Copy each line exactly. Leave nothing out.

**Stored data**
+ + + + +
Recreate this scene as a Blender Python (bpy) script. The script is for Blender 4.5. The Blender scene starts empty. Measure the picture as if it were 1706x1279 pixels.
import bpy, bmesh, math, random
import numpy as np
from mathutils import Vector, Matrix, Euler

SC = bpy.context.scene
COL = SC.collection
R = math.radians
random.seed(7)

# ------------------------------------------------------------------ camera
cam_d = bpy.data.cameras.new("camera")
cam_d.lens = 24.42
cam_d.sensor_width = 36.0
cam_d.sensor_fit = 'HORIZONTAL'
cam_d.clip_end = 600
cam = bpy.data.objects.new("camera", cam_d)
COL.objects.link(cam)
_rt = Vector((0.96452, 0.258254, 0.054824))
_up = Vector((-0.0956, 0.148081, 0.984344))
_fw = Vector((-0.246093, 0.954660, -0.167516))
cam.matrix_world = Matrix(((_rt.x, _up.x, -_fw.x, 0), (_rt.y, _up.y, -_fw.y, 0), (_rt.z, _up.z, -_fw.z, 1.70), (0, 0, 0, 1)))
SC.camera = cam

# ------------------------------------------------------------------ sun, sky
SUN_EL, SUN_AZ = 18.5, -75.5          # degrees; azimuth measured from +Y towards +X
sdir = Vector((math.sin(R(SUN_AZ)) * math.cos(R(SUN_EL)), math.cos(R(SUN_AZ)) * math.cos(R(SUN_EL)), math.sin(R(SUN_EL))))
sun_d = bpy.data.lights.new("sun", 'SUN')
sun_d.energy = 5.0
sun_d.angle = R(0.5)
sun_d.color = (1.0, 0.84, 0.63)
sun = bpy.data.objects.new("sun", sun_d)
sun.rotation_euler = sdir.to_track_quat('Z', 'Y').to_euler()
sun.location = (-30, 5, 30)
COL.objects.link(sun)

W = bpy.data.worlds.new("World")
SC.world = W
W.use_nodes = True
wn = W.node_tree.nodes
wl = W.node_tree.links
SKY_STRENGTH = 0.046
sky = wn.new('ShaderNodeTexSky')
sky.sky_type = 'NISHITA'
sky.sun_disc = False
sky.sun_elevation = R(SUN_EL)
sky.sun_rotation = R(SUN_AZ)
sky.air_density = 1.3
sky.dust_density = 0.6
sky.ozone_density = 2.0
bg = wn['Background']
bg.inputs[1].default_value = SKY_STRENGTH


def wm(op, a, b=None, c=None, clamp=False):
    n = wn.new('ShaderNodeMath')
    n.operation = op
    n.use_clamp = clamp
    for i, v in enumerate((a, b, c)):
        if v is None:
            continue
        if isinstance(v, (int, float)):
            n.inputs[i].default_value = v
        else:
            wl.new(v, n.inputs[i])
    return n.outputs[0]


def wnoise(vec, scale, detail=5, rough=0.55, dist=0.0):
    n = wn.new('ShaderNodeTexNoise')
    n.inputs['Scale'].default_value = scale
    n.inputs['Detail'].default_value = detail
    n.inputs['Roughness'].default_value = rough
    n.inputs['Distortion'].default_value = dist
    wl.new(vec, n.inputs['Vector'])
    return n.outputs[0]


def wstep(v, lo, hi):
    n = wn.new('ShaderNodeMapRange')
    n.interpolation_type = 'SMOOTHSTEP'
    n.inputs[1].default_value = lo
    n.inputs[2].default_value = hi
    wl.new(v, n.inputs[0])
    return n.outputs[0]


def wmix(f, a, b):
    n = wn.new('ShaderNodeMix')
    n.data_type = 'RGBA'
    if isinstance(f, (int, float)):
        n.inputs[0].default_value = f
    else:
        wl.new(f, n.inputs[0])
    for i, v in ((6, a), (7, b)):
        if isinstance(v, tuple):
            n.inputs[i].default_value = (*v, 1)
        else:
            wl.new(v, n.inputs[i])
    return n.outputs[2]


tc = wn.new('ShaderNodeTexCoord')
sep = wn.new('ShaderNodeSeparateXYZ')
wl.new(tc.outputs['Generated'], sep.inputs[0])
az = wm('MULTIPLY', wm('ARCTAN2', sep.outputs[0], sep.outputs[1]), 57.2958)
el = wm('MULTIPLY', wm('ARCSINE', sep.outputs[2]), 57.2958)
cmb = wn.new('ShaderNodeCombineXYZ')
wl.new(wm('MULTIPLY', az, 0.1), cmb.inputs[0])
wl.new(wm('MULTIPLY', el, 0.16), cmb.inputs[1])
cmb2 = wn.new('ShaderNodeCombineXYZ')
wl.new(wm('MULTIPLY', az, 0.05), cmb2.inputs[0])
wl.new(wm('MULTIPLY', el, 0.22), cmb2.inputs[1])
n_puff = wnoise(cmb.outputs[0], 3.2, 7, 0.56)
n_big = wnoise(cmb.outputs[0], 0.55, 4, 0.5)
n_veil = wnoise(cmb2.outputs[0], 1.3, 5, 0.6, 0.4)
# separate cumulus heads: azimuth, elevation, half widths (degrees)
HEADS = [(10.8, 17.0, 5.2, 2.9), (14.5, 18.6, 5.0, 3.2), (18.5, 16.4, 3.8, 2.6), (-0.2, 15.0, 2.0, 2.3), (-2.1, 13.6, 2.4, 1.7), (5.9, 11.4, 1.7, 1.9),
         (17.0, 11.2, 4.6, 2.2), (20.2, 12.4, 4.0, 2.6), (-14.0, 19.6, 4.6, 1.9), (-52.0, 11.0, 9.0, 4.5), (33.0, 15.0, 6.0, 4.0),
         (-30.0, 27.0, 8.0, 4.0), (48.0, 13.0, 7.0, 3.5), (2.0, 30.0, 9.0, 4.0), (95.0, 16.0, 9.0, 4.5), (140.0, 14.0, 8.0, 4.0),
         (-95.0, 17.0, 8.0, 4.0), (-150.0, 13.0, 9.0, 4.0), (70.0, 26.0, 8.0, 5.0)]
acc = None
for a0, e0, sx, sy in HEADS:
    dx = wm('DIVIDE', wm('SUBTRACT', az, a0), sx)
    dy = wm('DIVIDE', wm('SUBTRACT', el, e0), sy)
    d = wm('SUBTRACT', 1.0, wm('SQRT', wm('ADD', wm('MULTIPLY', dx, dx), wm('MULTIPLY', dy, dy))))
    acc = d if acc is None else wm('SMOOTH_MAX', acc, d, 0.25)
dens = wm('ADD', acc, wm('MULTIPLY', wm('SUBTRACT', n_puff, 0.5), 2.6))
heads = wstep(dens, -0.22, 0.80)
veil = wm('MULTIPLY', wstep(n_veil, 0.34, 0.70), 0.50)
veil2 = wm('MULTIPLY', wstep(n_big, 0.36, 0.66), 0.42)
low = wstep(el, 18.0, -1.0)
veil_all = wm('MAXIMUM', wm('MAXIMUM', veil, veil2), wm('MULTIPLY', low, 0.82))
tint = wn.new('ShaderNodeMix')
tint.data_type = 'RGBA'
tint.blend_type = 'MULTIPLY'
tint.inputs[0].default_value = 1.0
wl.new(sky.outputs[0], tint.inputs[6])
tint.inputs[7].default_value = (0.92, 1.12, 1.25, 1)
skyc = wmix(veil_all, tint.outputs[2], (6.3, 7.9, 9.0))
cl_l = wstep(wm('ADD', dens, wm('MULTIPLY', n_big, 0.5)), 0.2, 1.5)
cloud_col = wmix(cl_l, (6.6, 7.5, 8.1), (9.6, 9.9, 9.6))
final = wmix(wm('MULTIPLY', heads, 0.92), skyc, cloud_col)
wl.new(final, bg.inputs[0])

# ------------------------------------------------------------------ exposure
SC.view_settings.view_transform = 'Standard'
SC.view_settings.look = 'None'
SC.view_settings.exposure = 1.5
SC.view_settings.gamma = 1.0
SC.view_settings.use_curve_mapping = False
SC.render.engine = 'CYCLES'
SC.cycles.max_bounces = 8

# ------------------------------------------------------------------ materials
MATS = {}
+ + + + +
**Task result**
Recreate this scene as a Blender Python (bpy) script. The script is for Blender 4.5. The Blender scene starts empty. Measure the picture as if it were 1706x1279 pixels.
import bpy, bmesh, math, random
import numpy as np
from mathutils import Vector, Matrix, Euler

SC = bpy.context.scene
COL = SC.collection
R = math.radians
random.seed(7)

# ------------------------------------------------------------------ camera
cam_d = bpy.data.cameras.new("camera")
cam_d.lens = 24.42
cam_d.sensor_width = 36.0
cam_d.sensor_fit = 'HORIZONTAL'
cam_d.clip_end = 600
cam = bpy.data.objects.new("camera", cam_d)
COL.objects.link(cam)
_rt = Vector((0.96452, 0.258254, 0.054824))
_up = Vector((-0.0956, 0.148081, 0.984344))
_fw = Vector((-0.246093, 0.954660, -0.167516))
cam.matrix_world = Matrix(((_rt.x, _up.x, -_fw.x, 0), (_rt.y, _up.y, -_fw.y, 0), (_rt.z, _up.z, -_fw.z, 1.70), (0, 0, 0, 1)))
SC.camera = cam

# ------------------------------------------------------------------ sun, sky
SUN_EL, SUN_AZ = 18.5, -75.5          # degrees; azimuth measured from +Y towards +X
sdir = Vector((math.sin(R(SUN_AZ)) * math.cos(R(SUN_EL)), math.cos(R(SUN_AZ)) * math.cos(R(SUN_EL)), math.sin(R(SUN_EL))))
sun_d = bpy.data.lights.new("sun", 'SUN')
sun_d.energy = 5.0
sun_d.angle = R(0.5)
sun_d.color = (1.0, 0.84, 0.63)
sun = bpy.data.objects.new("sun", sun_d)
sun.rotation_euler = sdir.to_track_quat('Z', 'Y').to_euler()
sun.location = (-30, 5, 30)
COL.objects.link(sun)

W = bpy.data.worlds.new("World")
SC.world = W
W.use_nodes = True
wn = W.node_tree.nodes
wl = W.node_tree.links
SKY_STRENGTH = 0.046
sky = wn.new('ShaderNodeTexSky')
sky.sky_type = 'NISHITA'
sky.sun_disc = False
sky.sun_elevation = R(SUN_EL)
sky.sun_rotation = R(SUN_AZ)
sky.air_density = 1.3
sky.dust_density = 0.6
sky.ozone_density = 2.0
bg = wn['Background']
bg.inputs[1].default_value = SKY_STRENGTH


def wm(op, a, b=None, c=None, clamp=False):
    n = wn.new('ShaderNodeMath')
    n.operation = op
    n.use_clamp = clamp
    for i, v in enumerate((a, b, c)):
        if v is None:
            continue
        if isinstance(v, (int, float)):
            n.inputs[i].default_value = v
        else:
            wl.new(v, n.inputs[i])
    return n.outputs[0]


def wnoise(vec, scale, detail=5, rough=0.55, dist=0.0):
    n = wn.new('ShaderNodeTexNoise')
    n.inputs['Scale'].default_value = scale
    n.inputs['Detail'].default_value = detail
    n.inputs['Roughness'].default_value = rough
    n.inputs['Distortion'].default_value = dist
    wl.new(vec, n.inputs['Vector'])
    return n.outputs[0]


def wstep(v, lo, hi):
    n = wn.new('ShaderNodeMapRange')
    n.interpolation_type = 'SMOOTHSTEP'
    n.inputs[1].default_value = lo
    n.inputs[2].default_value = hi
    wl.new(v, n.inputs[0])
    return n.outputs[0]


def wmix(f, a, b):
    n = wn.new('ShaderNodeMix')
    n.data_type = 'RGBA'
    if isinstance(f, (int, float)):
        n.inputs[0].default_value = f
    else:
        wl.new(f, n.inputs[0])
    for i, v in ((6, a), (7, b)):
        if isinstance(v, tuple):
            n.inputs[i].default_value = (*v, 1)
        else:
            wl.new(v, n.inputs[i])
    return n.outputs[2]


tc = wn.new('ShaderNodeTexCoord')
sep = wn.new('ShaderNodeSeparateXYZ')
wl.new(tc.outputs['Generated'], sep.inputs[0])
az = wm('MULTIPLY', wm('ARCTAN2', sep.outputs[0], sep.outputs[1]), 57.2958)
el = wm('MULTIPLY', wm('ARCSINE', sep.outputs[2]), 57.2958)
cmb = wn.new('ShaderNodeCombineXYZ')
wl.new(wm('MULTIPLY', az, 0.1), cmb.inputs[0])
wl.new(wm('MULTIPLY', el, 0.16), cmb.inputs[1])
cmb2 = wn.new('ShaderNodeCombineXYZ')
wl.new(wm('MULTIPLY', az, 0.05), cmb2.inputs[0])
wl.new(wm('MULTIPLY', el, 0.22), cmb2.inputs[1])
n_puff = wnoise(cmb.outputs[0], 3.2, 7, 0.56)
n_big = wnoise(cmb.outputs[0], 0.55, 4, 0.5)
n_veil = wnoise(cmb2.outputs[0], 1.3, 5, 0.6, 0.4)
# separate cumulus heads: azimuth, elevation, half widths (degrees)
HEADS = [(10.8, 17.0, 5.2, 2.9), (14.5, 18.6, 5.0, 3.2), (18.5, 16.4, 3.8, 2.6), (-0.2, 15.0, 2.0, 2.3), (-2.1, 13.6, 2.4, 1.7), (5.9, 11.4, 1.7, 1.9),
         (17.0, 11.2, 4.6, 2.2), (20.2, 12.4, 4.0, 2.6), (-14.0, 19.6, 4.6, 1.9), (-52.0, 11.0, 9.0, 4.5), (33.0, 15.0, 6.0, 4.0),
         (-30.0, 27.0, 8.0, 4.0), (48.0, 13.0, 7.0, 3.5), (2.0, 30.0, 9.0, 4.0), (95.0, 16.0, 9.0, 4.5), (140.0, 14.0, 8.0, 4.0),
         (-95.0, 17.0, 8.0, 4.0), (-150.0, 13.0, 9.0, 4.0), (70.0, 26.0, 8.0, 5.0)]
acc = None
for a0, e0, sx, sy in HEADS:
    dx = wm('DIVIDE', wm('SUBTRACT', az, a0), sx)
    dy = wm('DIVIDE', wm('SUBTRACT', el, e0), sy)
    d = wm('SUBTRACT', 1.0, wm('SQRT', wm('ADD', wm('MULTIPLY', dx, dx), wm('MULTIPLY', dy, dy))))
    acc = d if acc is None else wm('SMOOTH_MAX', acc, d, 0.25)
dens = wm('ADD', acc, wm('MULTIPLY', wm('SUBTRACT', n_puff, 0.5), 2.6))
heads = wstep(dens, -0.22, 0.80)
veil = wm('MULTIPLY', wstep(n_veil, 0.34, 0.70), 0.50)
veil2 = wm('MULTIPLY', wstep(n_big, 0.36, 0.66), 0.42)
low = wstep(el, 18.0, -1.0)
veil_all = wm('MAXIMUM', wm('MAXIMUM', veil, veil2), wm('MULTIPLY', low, 0.82))
tint = wn.new('ShaderNodeMix')
tint.data_type = 'RGBA'
tint.blend_type = 'MULTIPLY'
tint.inputs[0].default_value = 1.0
wl.new(sky.outputs[0], tint.inputs[6])
tint.inputs[7].default_value = (0.92, 1.12, 1.25, 1)
skyc = wmix(veil_all, tint.outputs[2], (6.3, 7.9, 9.0))
cl_l = wstep(wm('ADD', dens, wm('MULTIPLY', n_big, 0.5)), 0.2, 1.5)
cloud_col = wmix(cl_l, (6.6, 7.5, 8.1), (9.6, 9.9, 9.6))
final = wmix(wm('MULTIPLY', heads, 0.92), skyc, cloud_col)
wl.new(final, bg.inputs[0])

# ------------------------------------------------------------------ exposure
SC.view_settings.view_transform = 'Standard'
SC.view_settings.look = 'None'
SC.view_settings.exposure = 1.5
SC.view_settings.gamma = 1.0
SC.view_settings.use_curve_mapping = False
SC.render.engine = 'CYCLES'
SC.cycles.max_bounces = 8

# ------------------------------------------------------------------ materials
MATS = {}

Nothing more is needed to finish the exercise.